Kaşık ustası demişken o, ailesinin geçimini de kaşık ve kepçe yontarak temin eder. Modern zamanlarda süper lüks arabalardan inmeyen, elini sıcak sudan soğuk suya değdirmeyen, ayağı toprağa basmayan zamane şeyhlerinin bir meslekleri bile olmadığını düşünürsek bakışlarımızı Ahmet Yesevi’nin tatlı dünyasından başka tarafa çevirmek istemeyiz.
***
Pir-i Türkistan’ı özgün kılan ve gariplerin şampiyonu yapan da onun insan yetiştirme hassasiyeti ve eserler vermesi. (Divan-ı Hikmet) Binlerce dostu var. Binlerce insan onun hikmetli sözleriyle büyütür gönlünü. “Hikmetler” gönülden gönüle ulaşır. “Gelin bana hizmet edin” demez modern zaman şeyhleri gibi. Köleleştirmez insanları.
***
Dünya ahiretin tarlası. Hoca Ahmet Yesevi de şu dünyaya söyleyeceği her ne varsa “hikmet” adı altında söyler. Aşka, ölüme, nefse, marifete dair söyleyecekleri vardır. Gönülden gönüle dokunacak sözleri vardır. Büyük gönülden nasiplenenler hayatlarını cennet bahçesine, Anadolu’yu vatana dönüştürürler.

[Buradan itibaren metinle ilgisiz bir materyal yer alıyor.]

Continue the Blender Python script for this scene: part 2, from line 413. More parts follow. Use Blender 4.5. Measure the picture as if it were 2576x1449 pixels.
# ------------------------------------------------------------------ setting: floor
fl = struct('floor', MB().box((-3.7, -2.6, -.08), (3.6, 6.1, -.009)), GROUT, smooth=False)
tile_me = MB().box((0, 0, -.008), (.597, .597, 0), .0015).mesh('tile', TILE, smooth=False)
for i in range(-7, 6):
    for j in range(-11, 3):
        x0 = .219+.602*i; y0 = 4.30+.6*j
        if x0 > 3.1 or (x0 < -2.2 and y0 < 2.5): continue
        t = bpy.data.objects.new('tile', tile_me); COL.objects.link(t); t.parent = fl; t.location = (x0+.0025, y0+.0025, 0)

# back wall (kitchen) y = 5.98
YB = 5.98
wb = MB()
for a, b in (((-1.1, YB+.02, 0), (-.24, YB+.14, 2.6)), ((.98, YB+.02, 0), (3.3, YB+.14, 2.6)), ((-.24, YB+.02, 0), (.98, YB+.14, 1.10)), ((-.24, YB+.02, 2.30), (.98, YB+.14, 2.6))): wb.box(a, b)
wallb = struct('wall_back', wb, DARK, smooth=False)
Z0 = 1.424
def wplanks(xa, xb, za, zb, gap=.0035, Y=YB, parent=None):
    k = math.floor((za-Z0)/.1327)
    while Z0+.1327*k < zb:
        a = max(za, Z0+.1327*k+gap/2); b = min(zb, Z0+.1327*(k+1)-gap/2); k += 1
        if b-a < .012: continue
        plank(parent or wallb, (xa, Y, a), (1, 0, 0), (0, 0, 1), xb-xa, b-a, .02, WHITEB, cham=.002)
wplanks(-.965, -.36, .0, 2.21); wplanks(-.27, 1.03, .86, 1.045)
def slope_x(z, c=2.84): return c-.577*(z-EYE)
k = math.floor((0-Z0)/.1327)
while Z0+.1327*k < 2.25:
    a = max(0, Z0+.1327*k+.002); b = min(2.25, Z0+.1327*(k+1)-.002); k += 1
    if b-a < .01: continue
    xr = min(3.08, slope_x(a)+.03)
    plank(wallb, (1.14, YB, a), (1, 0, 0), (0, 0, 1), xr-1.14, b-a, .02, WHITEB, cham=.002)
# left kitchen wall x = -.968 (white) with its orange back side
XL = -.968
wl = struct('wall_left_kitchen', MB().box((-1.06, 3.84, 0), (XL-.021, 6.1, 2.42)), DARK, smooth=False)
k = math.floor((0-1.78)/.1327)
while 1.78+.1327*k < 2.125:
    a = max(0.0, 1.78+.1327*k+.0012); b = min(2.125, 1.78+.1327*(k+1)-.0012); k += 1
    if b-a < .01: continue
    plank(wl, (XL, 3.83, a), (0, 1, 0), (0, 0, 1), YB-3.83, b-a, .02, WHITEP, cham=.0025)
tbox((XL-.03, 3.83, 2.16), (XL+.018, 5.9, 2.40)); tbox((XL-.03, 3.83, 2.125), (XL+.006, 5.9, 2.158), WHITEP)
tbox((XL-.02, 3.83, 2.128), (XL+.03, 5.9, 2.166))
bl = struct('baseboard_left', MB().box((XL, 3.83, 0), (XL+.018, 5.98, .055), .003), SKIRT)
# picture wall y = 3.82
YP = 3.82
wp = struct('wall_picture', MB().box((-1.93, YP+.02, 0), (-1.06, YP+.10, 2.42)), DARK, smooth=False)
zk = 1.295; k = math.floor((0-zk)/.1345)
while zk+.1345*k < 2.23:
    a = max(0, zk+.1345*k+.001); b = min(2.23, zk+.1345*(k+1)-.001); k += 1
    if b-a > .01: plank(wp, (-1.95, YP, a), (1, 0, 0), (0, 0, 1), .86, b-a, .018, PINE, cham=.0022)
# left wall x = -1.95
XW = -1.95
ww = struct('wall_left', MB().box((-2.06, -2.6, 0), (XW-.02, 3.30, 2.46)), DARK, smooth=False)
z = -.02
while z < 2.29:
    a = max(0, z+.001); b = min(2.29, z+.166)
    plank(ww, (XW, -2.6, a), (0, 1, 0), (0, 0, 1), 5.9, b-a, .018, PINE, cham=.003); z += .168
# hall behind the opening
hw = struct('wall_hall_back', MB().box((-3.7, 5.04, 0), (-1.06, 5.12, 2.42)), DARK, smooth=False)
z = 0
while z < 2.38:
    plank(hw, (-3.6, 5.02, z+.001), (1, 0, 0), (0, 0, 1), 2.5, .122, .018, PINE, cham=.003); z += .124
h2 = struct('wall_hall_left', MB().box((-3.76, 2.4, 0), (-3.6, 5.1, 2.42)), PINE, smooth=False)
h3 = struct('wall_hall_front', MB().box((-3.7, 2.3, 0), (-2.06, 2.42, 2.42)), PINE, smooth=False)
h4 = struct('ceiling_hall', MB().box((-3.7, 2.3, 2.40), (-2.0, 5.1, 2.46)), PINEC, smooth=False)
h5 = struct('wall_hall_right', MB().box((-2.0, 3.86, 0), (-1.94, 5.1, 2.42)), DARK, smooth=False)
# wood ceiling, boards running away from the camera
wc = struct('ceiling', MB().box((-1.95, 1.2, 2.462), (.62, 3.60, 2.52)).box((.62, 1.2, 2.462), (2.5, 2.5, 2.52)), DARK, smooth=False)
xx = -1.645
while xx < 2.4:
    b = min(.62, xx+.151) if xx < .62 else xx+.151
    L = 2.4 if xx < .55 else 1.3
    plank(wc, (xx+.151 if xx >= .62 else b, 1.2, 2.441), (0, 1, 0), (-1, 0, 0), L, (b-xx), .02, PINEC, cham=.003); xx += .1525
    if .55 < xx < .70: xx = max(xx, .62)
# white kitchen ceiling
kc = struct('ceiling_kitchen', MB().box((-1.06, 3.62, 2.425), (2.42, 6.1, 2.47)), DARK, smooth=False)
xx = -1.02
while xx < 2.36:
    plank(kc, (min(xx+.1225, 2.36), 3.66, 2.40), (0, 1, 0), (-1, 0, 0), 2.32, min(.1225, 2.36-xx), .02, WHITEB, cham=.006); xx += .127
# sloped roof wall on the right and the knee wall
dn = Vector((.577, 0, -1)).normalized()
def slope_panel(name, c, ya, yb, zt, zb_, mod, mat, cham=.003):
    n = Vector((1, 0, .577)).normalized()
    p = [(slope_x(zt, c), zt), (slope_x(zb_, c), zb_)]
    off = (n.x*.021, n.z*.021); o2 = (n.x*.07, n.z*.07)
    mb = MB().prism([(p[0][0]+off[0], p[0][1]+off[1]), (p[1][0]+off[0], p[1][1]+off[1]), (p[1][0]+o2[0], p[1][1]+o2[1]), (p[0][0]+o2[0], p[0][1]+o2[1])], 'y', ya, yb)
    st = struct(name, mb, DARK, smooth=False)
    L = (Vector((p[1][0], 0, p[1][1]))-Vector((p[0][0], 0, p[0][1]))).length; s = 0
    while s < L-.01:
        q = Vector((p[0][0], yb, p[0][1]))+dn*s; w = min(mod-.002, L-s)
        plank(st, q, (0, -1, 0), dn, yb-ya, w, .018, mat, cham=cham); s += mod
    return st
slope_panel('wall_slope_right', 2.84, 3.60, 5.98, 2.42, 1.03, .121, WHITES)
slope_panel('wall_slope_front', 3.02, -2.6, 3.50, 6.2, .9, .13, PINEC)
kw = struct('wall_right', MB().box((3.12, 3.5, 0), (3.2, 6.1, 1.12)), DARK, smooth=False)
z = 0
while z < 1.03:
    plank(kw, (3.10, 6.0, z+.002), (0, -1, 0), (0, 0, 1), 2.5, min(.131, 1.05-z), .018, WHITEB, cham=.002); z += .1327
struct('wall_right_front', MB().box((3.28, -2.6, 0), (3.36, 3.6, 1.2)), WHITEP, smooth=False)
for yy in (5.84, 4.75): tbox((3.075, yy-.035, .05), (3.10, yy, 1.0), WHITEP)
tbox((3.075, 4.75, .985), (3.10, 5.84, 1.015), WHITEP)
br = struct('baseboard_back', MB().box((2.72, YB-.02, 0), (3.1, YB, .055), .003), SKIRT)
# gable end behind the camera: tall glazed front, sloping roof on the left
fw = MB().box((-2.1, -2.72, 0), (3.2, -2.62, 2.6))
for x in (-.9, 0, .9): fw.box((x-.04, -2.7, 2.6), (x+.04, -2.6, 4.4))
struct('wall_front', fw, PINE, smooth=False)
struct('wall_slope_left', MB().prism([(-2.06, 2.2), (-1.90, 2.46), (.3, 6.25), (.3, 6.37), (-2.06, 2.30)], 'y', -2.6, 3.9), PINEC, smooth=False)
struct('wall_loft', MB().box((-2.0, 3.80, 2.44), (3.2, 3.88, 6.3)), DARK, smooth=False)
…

Sözünü Türkçe söyler, derdini milletinin lisanıyla dillendirir. Milletin konuştuğu farklı farklı diller olabilir. Ve fakat unutmayalım ki dili millet meydana getirmez. Dilin yarattığı bir millet vardır ama. Dildir millete benliğini veren. Türkçe de sesini Yunus Emre’yle bulmuş bir Müslüman dil. İşte o dua dilinin, o can türkülerin mayası Hoca Ahmet Yesevi’dedir. Yesevi, Türk’ün gönül gözünü ışıtan ışık olur “hikmet”leriyle. O ışığın huzmeleri her bir hikmetin satırları arasından süzülerek ruh dünyamızı aydınlatır. Türk yurtlarının vatana dönüşmesinde o “hikmetler” yoldaki kıymetli işaretler. Onlar Türkçe’nin duası. Teşekkür borçluyuz Yesevi’ye. Dua borçluyuz.
***
Ahmet Yesevi’nin Türkistan’daki türbesi dünyanın dört bir tarafından gelenlerle dolup taşıyor. Tabii bir çekim merkezi. Orta Asya’nın zarif minareli, muhteşem taç kapılı, sırlı tuğlalarla bezeli türbesi ziyaretçileriyle konuşuyor adeta. Tıpkı Ahmet Yesevi gibi. Orada zarif bir adam yatıyor. Garip ve yetim bir adam muhabbet dağıtmaya devam ediyor. Yesevi’nin yolu, aşk yolu. O yol kapanırsa şiir de musiki de merhamet de muhabbet de kaybolur. Aşk yoksa, Pir-i Türkistan’ın türbesini ‘put’ niyetine, ‘sevap’ niyetine parçalamayı göze alan zihniyet gelir. Allah korusun.